Ce que nous rappelle une saine campagne électorale
Pour peu qu’on y prête une attention décomplexée, les campagnes électorales ouvrent toujours quelque perspective inattendue à un esprit curieux.
Bien sûr l’atmosphère sera toujours polluée par ces vieux chevaux de retour qui se pressent autour de râteliers généreusement garnis par les palefreniers de l’audiovisuel. De même de laborieux entomologistes se pencheront indéfiniment sur la fourmilière politicienne pour étudier les déplacements frénétiques d’êtres minuscules qui ambitionnent un destin majuscule. Ce sont là les effets secondaires bien connus d’une saine démocratie.
Pour les esthètes de l’art politique dont je suis, c’est l’occasion rêvée de plonger dans ce microcosme qui, tel un kaléidoscope, offre des combinaisons infinies aux teintes dignes de la palette des plus grands coloristes.
À l’occasion de la mi-temps d’une rencontre de rugby (le Roussillon reste encore une terre d’Ovalie, mais pour combien de temps ?), j’apprends de la bouche même de mes voisins de tribune, à la fibre démocratique particulièrement véhémente, que le monde politique se décompose équitablement en deux camps : les « Tous pourris » et les « Tous des cons ».
Et c’est cette seconde catégorie qui mérite incontestablement réflexion car être con ce n’est pas aussi simple qu’on peut le penser et surtout ce n’est pas donné à tout le monde. Georges Brassens, un émérite pédicure de l’âme humaine, en était convaincu, lui qui avait déjà évoqué l’amplitude du nuancier que justifie ce qualificatif trop souvent galvaudé.
Imaginez un maire se prévalant de cinq mandats, découvrant que le fils de sa femme de ménage brigue sa succession. Il ne peut s’agir à ses yeux que d’un « p’tit con ».
Poussons le bouchon plus loin en nous glissant dans le vaste bureau du premier magistrat d’une métropole régionale. Il vient d’apprendre la candidature d’un énarque de 29 ans qui, comble de la cuistrerie, prétend tondre son crâne chenu. Un « jeune con », c’est évident.
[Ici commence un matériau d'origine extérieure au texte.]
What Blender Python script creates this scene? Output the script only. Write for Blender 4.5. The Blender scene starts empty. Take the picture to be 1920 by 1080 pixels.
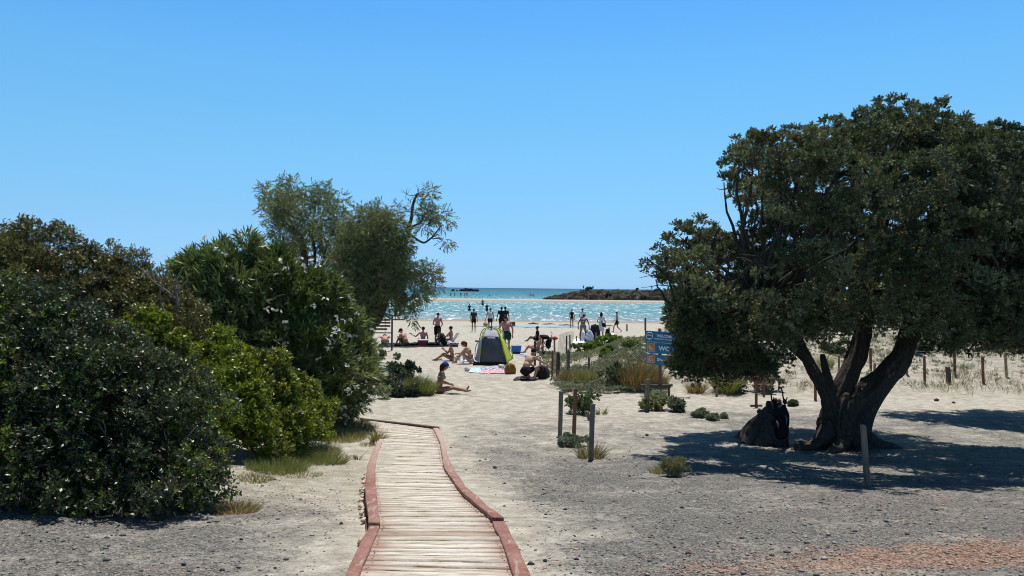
import bpy, bmesh, math, random
import numpy as np
from mathutils import Vector, Matrix
R = math.radians
S = bpy.context.scene
COL = S.collection

# ---------------------------------------------------------------- camera
F, CZ, ROLL = 1400.0, 3.6, R(0.6)          # focal length in photo pixels, camera height over the sea, camera roll
cr, sr = math.cos(ROLL), math.sin(ROLL)
cam_d = bpy.data.cameras.new('camera'); cam = bpy.data.objects.new('camera', cam_d); COL.objects.link(cam)
cam_d.sensor_width = 36; cam_d.lens = 36 * F / 1920; cam_d.clip_start = .1; cam_d.clip_end = 60000
cam.matrix_world = Matrix(((cr, -sr, 0, 0), (0, 0, -1, 0), (sr, cr, 0, CZ), (0, 0, 0, 1)))
S.camera = cam
# ---------------------------------------------------------------- light
SUN_EL, SUN_AZ = 72.0, 14.0                # azimuth: degrees to the right of straight ahead
sd = Vector((math.sin(R(SUN_AZ)) * math.cos(R(SUN_EL)), math.cos(R(SUN_AZ)) * math.cos(R(SUN_EL)), math.sin(R(SUN_EL))))
sl = bpy.data.lights.new('sun', 'SUN'); sun = bpy.data.objects.new('sun', sl); COL.objects.link(sun)
sl.energy = 4.9; sl.angle = R(.53); sl.color = (1, .965, .90)
sun.rotation_euler = sd.to_track_quat('Z', 'Y').to_euler(); sun.location = (0, 0, 50)
W = bpy.data.worlds.new('World'); S.world = W; W.use_nodes = True
nt = W.node_tree; nt.nodes.clear()
wo = nt.nodes.new('ShaderNodeOutputWorld'); bg = nt.nodes.new('ShaderNodeBackground'); sk = nt.nodes.new('ShaderNodeTexSky')
sk.sky_type = 'NISHITA'; sk.sun_disc = False; sk.sun_elevation = R(SUN_EL); sk.sun_rotation = R(SUN_AZ)
sk.altitude = 0; sk.air_density = 1.0; sk.dust_density = 0.25; sk.ozone_density = 3.0
# the clear sky of the photograph: deeper blue towards the zenith, pale blue down to the sea horizon
def _lin(c): return [((v / 255 + .055) / 1.055) ** 2.4 if v > 10 else v / 3294 for v in c]
SKY_CORR = [(0.0, (224, 218, 192), (163, 210, 251)), (.029, (219, 226, 208), (160, 211, 252)), (.085, (188, 215, 227), (148, 209, 254)),
            (.169, (157, 191, 224), (132, 205, 255)), (.269, (138, 171, 213), (116, 193, 255)), (.354, (128, 160, 204), (101, 179, 255))]
tcn = nt.nodes.new('ShaderNodeTexCoord'); sxy = nt.nodes.new('ShaderNodeSeparateXYZ'); nt.links.new(tcn.outputs['Generated'], sxy.inputs[0])
rp = nt.nodes.new('ShaderNodeValToRGB'); nt.links.new(sxy.outputs['Z'], rp.inputs[0]); el = rp.color_ramp.elements
_st = [(z, [b / a for a, b in zip(_lin(m), _lin(t))]) for z, m, t in SKY_CORR]
_tp = _st[-1][1]; _st += [(.50, [_tp[0] * .45, _tp[1] * .48, _tp[2] * .52]), (.75, [_tp[0] * .20, _tp[1] * .22, _tp[2] * .24])]
while len(el) < len(_st): el.new(.5)
for e_, (z, c_) in zip(el, _st): e_.position = z; e_.color = (*c_, 1)
mx = nt.nodes.new('ShaderNodeMix'); mx.data_type = 'RGBA'; mx.blend_type = 'MULTIPLY'; mx.inputs[0].default_value = 1.0; mx.clamp_result = False
nt.links.new(sk.outputs[0], mx.inputs[6]); nt.links.new(rp.outputs[0], mx.inputs[7])
nt.links.new(mx.outputs[2], bg.inputs[0]); nt.links.new(bg.outputs[0], wo.inputs[0])
bg.inputs[1].default_value = 0.094
S.view_settings.view_transform = 'Standard'; S.view_settings.look = 'None'
S.view_settings.exposure = 0.16; S.view_settings.gamma = 1.0
S.render.engine = 'CYCLES'; S.render.filter_size = 1.1; S.cycles.filter_width = 1.0

# ---------------------------------------------------------------- helpers
rng = np.random.default_rng(7); random.seed(7)

def ray(px, py):                            # direction with unit depth (y = 1)
    u = (px - 960) / F; v = (540 - py) / F
    return np.array([u * cr - v * sr, 1.0, u * sr + v * cr])
def at(px, py, d):
    r = ray(px, py) * d
    return np.array([r[0], r[1], r[2] + CZ])

def _h(ix, iy, seed):
    n = (ix.astype(np.int64) * 374761393 + iy.astype(np.int64) * 668265263 + seed * 1274126177) & 0xffffffff
    n = ((n ^ (n >> 13)) * 1103515245 + 12345) & 0xffffffff
    n = ((n ^ (n >> 16)) * 2246822519) & 0xffffffff
    return ((n ^ (n >> 15)) & 0xffff) / 65535.0
def vnoise(x, y, seed=0):
    x = np.asarray(x, float); y = np.asarray(y, float)
    ix = np.floor(x); iy = np.floor(y); fx = x - ix; fy = y - iy
    fx = fx * fx * (3 - 2 * fx); fy = fy * fy * (3 - 2 * fy)
    a = _h(ix, iy, seed); b = _h(ix + 1, iy, seed); c = _h(ix, iy + 1, seed); d = _h(ix + 1, iy + 1, seed)
    return (a + (b - a) * fx + (c - a) * fy + (a - b - c + d) * fx * fy) * 2 - 1
def fbm(x, y, octv=4, seed=0):
    s = 0; a = 1; t = 0
    for k in range(octv):
        s = s + a * vnoise(x * 2 ** k + 17.3 * k, y * 2 ** k - 9.1 * k, seed + k); t += a; a *= .5
    return s / t
def sst(a, b, x):
    t = np.clip((x - a) / (b - a), 0, 1); return t * t * (3 - 2 * t)

_d = np.array([-30, 0, 4.5, 6, 8.5, 11, 13, 16, 21, 30, 42, 57, 75, 83, 90, 110, 178, 191, 202, 232, 243, 262, 400])
_hh = np.array([1.5, 1.6, 1.75, 1.93, 2.3, 2.6, 2.75, 2.9, 3.05, 3.15, 3.22, 3.38, 3.53, 3.6, 3.75, 4.2, 4.2, 3.62, 3.42, 3.45, 3.62, 4.2, 6])
_dd = np.arange(-30, 400, .25); _t = np.interp(_dd, _d, _hh)
_k = np.hanning(11); _k /= _k.sum(); _ts = np.convolve(np.pad(_t, 5, 'edge'), _k, 'valid')
BWX = lambda y: np.interp(y, [0, 4.5, 7, 9, 11, 14, 15], [-.7, -.7, -.8, -1.25, -1.75, -2.3, -2.3])  # rough centre line of the boardwalk
def H(x, y):
    x = np.asarray(x, float); y = np.asarray(y, float)
    z = CZ - np.interp(y, _dd, _ts)
    # fenced dune in the middle and the bank that continues to the right
    wx = x + .5 * fbm(x * .3, y * .3, 2, 5)
    A = 0.35 * sst(1.25, 1.7, wx - .02 * (y - 22)) + .8 * sst(1.7, 4.6, wx) + .25 * sst(4, 9, wx)
    w0 = 21.2 + .6 * fbm(x * .5, 3.1, 2, 9); wid = 5.5 + 5.5 * sst(6, 10, x)
    rise = sst(w0, w0 + wid, y); back = 1 - sst(29.5 + 12 * sst(6, 12, x), 33 + 14 * sst(6, 12, x), y)
    dn = A * rise * back * (1 - sst(40, 60, x))
    z = z + dn * (1 + .18 * fbm(x * .9, y * .6, 3, 3))
    # small grassy mound on the left, beyond the oleander
    z = z + .62 * np.exp(-(((x + 3.75) / 1.25) ** 2 + ((y - 22.3) / 1.1) ** 2) ** 1.3)
    # low bank under the left shrubs
    z = z + .18 * sst(2.4, 4.4, -x) * sst(4.5, 7, y) * (1 - sst(15, 19, y))
    bw = sst(.7, 1.3, np.abs(x - BWX(y))) + sst(14.2, 15, y)
    bw = np.clip(bw, 0, 1)
    land = 1 - sst(70, 84, y)
    z = z + (.05 * fbm(x * .35, y * .35, 3, 11) + .018 * fbm(x * 2.1, y * 2.1, 2, 21)) * bw * land * sst(3, 6, y)
    beach = sst(13, 17, y) * land
    foot = fbm(x * 3.1, y * 3.1, 3, 31)
    z = z - .035 * np.clip(foot, 0, 1) * beach + .02 * np.clip(-foot, 0, 1) * beach
    z = z + (.007 * vnoise(x * 11, y * 11, 41) + .005 * vnoise(x * 23, y * 23, 42)) * bw * (1 - sst(14, 22, y))
    return z
def hz(x, y): return float(H(np.array([x]), np.array([y]))[0])
_tt = np.exp(np.linspace(np.log(2.0), np.log(300), 4000))
def G(px, py):                              # where the sight line through a photo pixel meets the ground
    r = ray(px, py); X = r[0] * _tt; Y = _tt; Z = CZ + r[2] * _tt
    below = np.nonzero(Z < H(X, Y))[0]
    i = below[0] if len(below) else len(_tt) - 1
    return np.array([X[i], Y[i], hz(X[i], Y[i])])

def link(o, parent=None):
    COL.objects.link(o)
    if parent is not None: o.parent = parent
    return o
def tag(o, label=None, cat=None, group=None, kind=None):
    if label: o['label'] = label
    if cat: o['category'] = cat
    if group: o['group'] = group
    if kind: o['kind'] = kind
    return o
def empty(name, loc=(0, 0, 0), rz=0, label=None, cat=None, group=None, kind=None):
    o = bpy.data.objects.new(name, None); link(o); o.location = loc; o.rotation_euler = (0, 0, rz); o.empty_display_size = .2
    return tag(o, label, cat, group, kind)
def mesh_np(name, V, Fq, m, parent=None, col=None, smooth=False, fl=None):
    """V (n,3); Fq (k,4) or (k,3) or list of faces; col: (n,3) colours per vertex"""
    me = bpy.data.meshes.new(name)
    V = np.asarray(V, np.float32)
    if isinstance(Fq, np.ndarray):
        k, s = Fq.shape
        me.vertices.add(len(V)); me.vertices.foreach_set('co', V.ravel())
        me.loops.add(k * s); me.loops.foreach_set('vertex_index', Fq.astype(np.int32).ravel())
        me.polygons.add(k); me.polygons.foreach_set('loop_start', np.arange(0, k * s, s, dtype=np.int32))
        try: me.polygons.foreach_set('loop_total', np.full(k, s, dtype=np.int32))
        except Exception: pass
        me.update(calc_edges=True)
    else:
        me.from_pydata([tuple(v) for v in V], [], [tuple(f) for f in Fq]); me.update()
    if col is not None:
        c = me.color_attributes.new('col', 'FLOAT_COLOR', 'POINT')
        cc = np.ones((len(V), 4), np.float32); cc[:, :3] = col; c.data.foreach_set('color', cc.ravel())
    if smooth: me.polygons.foreach_set('use_smooth', np.ones(len(me.polygons), bool))
    if m is not None: me.materials.append(m)
    o = bpy.data.objects.new(name, me); link(o, parent)
    return o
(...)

Comment cet édile confirmé pourrait qualifier son premier adjoint qui décide soudain la constitution d’une équipe dissidente ? Une sombre réflexion va dès lors meubler ses nuits d’insomnie. S’agit-il d’un « sale con » ou d’un « méchant con » ? Les subtilités de la langue française sont indéniables, certes, mais en la circonstance…
Et l’autre « bobo du Marais » parachuté « blind » sur une circonscription des Bouches-du-Rhône, comment pourrait-il être autre chose qu’un « pôvre con » ?
Que dire de cet entêté qui, après trois campagnes désastreuses soldées par des résultats catastrophiques, tente de nouveau sa chance auprès d’un électorat presque ému par tant d’opiniâtreté ? S’agit-il d’un « brave con » ? (« À enfiler pareilles vestes et prendre de telles déculottées, il y a laissé sa chemise ») ou tout simplement d’un « vieux con » (« À son âge, il aurait dû comprendre »).
Sur les rivages du Grand Sud, à l’ombre bienfaisante de l’une de ces innombrables Madones qui protègent les villages, que pourrait être autre chose qu’un « con béni », l’édile au comportement douteux, qui a survécu quatre mandatures successives aux traquenards du cloaque politicien ?
Ce qui tendrait à prouver qu’il ne suffit pas d’être con pour faire valoir pleinement ses droits à une reconnaissance populaire unanime.
Pour ma part, ayant pu bénéficier, au gré d’une existence chahutée, de l’ensemble du nuancier évoqué plus haut, j’ai décidé de fonder une communauté dont personne aujourd’hui ne pourra me disputer la paternité : celle des « Cons X. O. » Extra old comme un cognac de grande maison, et pour tout dire, au-delà même du « con hors d’âge »
On n’est jamais aussi bien servi que par soi-même et j’avoue, tel Cyrano, me délecter de ce rare privilège car, comme le reformulerait aujourd’hui Georges Courteline, « passer pour un con aux yeux d’un imbécile est une volupté de fin gourmet ».
Si le cœur vous en dit, vous trouverez toujours une place dans cet aréopage encore méconnu parce qu’injustement discriminé. J’attends votre appel con-fraternel.